## REQUIRED WORK
Your task is to output all the records below, word for word.

# Start of PROVIDED INFORMATION

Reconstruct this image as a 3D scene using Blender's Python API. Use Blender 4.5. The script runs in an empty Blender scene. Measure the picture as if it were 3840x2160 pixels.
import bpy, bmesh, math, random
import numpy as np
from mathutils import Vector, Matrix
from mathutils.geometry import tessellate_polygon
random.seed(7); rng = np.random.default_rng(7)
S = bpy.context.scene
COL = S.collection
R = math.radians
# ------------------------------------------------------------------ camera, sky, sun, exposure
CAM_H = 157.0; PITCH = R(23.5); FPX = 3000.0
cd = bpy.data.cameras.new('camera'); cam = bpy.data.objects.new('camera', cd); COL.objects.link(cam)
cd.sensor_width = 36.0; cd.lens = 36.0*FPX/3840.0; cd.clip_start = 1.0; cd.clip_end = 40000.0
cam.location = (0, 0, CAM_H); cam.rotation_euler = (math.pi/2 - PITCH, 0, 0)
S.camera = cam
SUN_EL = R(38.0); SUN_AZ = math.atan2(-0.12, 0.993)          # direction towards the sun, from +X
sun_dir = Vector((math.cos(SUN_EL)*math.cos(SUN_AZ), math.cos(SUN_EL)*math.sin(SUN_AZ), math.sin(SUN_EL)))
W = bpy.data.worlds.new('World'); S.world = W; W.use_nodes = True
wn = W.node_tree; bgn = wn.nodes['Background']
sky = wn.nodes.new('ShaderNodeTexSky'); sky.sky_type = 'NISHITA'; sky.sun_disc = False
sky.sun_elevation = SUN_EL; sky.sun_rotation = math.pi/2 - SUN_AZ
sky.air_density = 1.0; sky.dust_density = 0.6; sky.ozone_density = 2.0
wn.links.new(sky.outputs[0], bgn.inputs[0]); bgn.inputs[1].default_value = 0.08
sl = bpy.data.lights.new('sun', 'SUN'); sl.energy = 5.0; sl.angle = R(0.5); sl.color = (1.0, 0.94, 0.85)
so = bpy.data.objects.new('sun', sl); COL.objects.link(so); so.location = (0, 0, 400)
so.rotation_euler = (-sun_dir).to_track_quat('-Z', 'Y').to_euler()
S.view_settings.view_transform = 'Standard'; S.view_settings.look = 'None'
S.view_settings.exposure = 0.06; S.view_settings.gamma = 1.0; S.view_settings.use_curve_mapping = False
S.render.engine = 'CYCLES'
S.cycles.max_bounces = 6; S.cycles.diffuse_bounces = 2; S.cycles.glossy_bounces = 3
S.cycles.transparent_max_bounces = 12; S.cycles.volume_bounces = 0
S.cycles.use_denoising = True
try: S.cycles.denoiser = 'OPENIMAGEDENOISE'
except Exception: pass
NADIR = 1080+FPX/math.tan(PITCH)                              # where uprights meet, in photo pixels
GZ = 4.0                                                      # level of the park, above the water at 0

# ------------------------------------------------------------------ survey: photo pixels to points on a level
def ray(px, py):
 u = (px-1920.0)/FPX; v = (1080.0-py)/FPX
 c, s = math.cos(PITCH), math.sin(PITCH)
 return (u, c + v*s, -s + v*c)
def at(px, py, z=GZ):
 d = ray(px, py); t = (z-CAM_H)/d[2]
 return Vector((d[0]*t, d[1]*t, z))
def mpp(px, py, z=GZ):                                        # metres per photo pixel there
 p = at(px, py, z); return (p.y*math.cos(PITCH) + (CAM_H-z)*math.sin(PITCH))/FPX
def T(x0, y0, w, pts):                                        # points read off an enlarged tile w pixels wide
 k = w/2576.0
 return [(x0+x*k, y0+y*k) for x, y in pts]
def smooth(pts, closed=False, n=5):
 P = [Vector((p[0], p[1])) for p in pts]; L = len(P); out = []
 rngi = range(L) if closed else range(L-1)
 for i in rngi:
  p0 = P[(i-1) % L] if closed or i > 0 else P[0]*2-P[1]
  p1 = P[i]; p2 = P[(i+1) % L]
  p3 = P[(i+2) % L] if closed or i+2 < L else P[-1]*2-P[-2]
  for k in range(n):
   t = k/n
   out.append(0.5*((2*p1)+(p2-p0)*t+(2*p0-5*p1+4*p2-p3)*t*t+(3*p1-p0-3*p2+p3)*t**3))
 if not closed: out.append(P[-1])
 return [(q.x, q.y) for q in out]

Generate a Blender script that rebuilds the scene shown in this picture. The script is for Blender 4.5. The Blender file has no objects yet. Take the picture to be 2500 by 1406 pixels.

# End of PROVIDED INFORMATION

## RESULT FOR THIS EXERCISE
Reconstruct this image as a 3D scene using Blender's Python API. Use Blender 4.5. The script runs in an empty Blender scene. Measure the picture as if it were 3840x2160 pixels.
import bpy, bmesh, math, random
import numpy as np
from mathutils import Vector, Matrix
from mathutils.geometry import tessellate_polygon
random.seed(7); rng = np.random.default_rng(7)
S = bpy.context.scene
COL = S.collection
R = math.radians
# ------------------------------------------------------------------ camera, sky, sun, exposure
CAM_H = 157.0; PITCH = R(23.5); FPX = 3000.0
cd = bpy.data.cameras.new('camera'); cam = bpy.data.objects.new('camera', cd); COL.objects.link(cam)
cd.sensor_width = 36.0; cd.lens = 36.0*FPX/3840.0; cd.clip_start = 1.0; cd.clip_end = 40000.0
cam.location = (0, 0, CAM_H); cam.rotation_euler = (math.pi/2 - PITCH, 0, 0)
S.camera = cam
SUN_EL = R(38.0); SUN_AZ = math.atan2(-0.12, 0.993)          # direction towards the sun, from +X
sun_dir = Vector((math.cos(SUN_EL)*math.cos(SUN_AZ), math.cos(SUN_EL)*math.sin(SUN_AZ), math.sin(SUN_EL)))
W = bpy.data.worlds.new('World'); S.world = W; W.use_nodes = True
wn = W.node_tree; bgn = wn.nodes['Background']
sky = wn.nodes.new('ShaderNodeTexSky'); sky.sky_type = 'NISHITA'; sky.sun_disc = False
sky.sun_elevation = SUN_EL; sky.sun_rotation = math.pi/2 - SUN_AZ
sky.air_density = 1.0; sky.dust_density = 0.6; sky.ozone_density = 2.0
wn.links.new(sky.outputs[0], bgn.inputs[0]); bgn.inputs[1].default_value = 0.08
sl = bpy.data.lights.new('sun', 'SUN'); sl.energy = 5.0; sl.angle = R(0.5); sl.color = (1.0, 0.94, 0.85)
so = bpy.data.objects.new('sun', sl); COL.objects.link(so); so.location = (0, 0, 400)
so.rotation_euler = (-sun_dir).to_track_quat('-Z', 'Y').to_euler()
S.view_settings.view_transform = 'Standard'; S.view_settings.look = 'None'
S.view_settings.exposure = 0.06; S.view_settings.gamma = 1.0; S.view_settings.use_curve_mapping = False
S.render.engine = 'CYCLES'
S.cycles.max_bounces = 6; S.cycles.diffuse_bounces = 2; S.cycles.glossy_bounces = 3
S.cycles.transparent_max_bounces = 12; S.cycles.volume_bounces = 0
S.cycles.use_denoising = True
try: S.cycles.denoiser = 'OPENIMAGEDENOISE'
except Exception: pass
NADIR = 1080+FPX/math.tan(PITCH)                              # where uprights meet, in photo pixels
GZ = 4.0                                                      # level of the park, above the water at 0

# ------------------------------------------------------------------ survey: photo pixels to points on a level
def ray(px, py):
 u = (px-1920.0)/FPX; v = (1080.0-py)/FPX
 c, s = math.cos(PITCH), math.sin(PITCH)
 return (u, c + v*s, -s + v*c)
def at(px, py, z=GZ):
 d = ray(px, py); t = (z-CAM_H)/d[2]
 return Vector((d[0]*t, d[1]*t, z))
def mpp(px, py, z=GZ):                                        # metres per photo pixel there
 p = at(px, py, z); return (p.y*math.cos(PITCH) + (CAM_H-z)*math.sin(PITCH))/FPX
def T(x0, y0, w, pts):                                        # points read off an enlarged tile w pixels wide
 k = w/2576.0
 return [(x0+x*k, y0+y*k) for x, y in pts]
def smooth(pts, closed=False, n=5):
 P = [Vector((p[0], p[1])) for p in pts]; L = len(P); out = []
 rngi = range(L) if closed else range(L-1)
 for i in rngi:
  p0 = P[(i-1) % L] if closed or i > 0 else P[0]*2-P[1]
  p1 = P[i]; p2 = P[(i+1) % L]
  p3 = P[(i+2) % L] if closed or i+2 < L else P[-1]*2-P[-2]
  for k in range(n):
   t = k/n
   out.append(0.5*((2*p1)+(p2-p0)*t+(2*p0-5*p1+4*p2-p3)*t*t+(3*p1-p0-3*p2+p3)*t**3))
 if not closed: out.append(P[-1])
 return [(q.x, q.y) for q in out]

Generate a Blender script that rebuilds the scene shown in this picture. The script is for Blender 4.5. The Blender file has no objects yet. Take the picture to be 2500 by 1406 pixels.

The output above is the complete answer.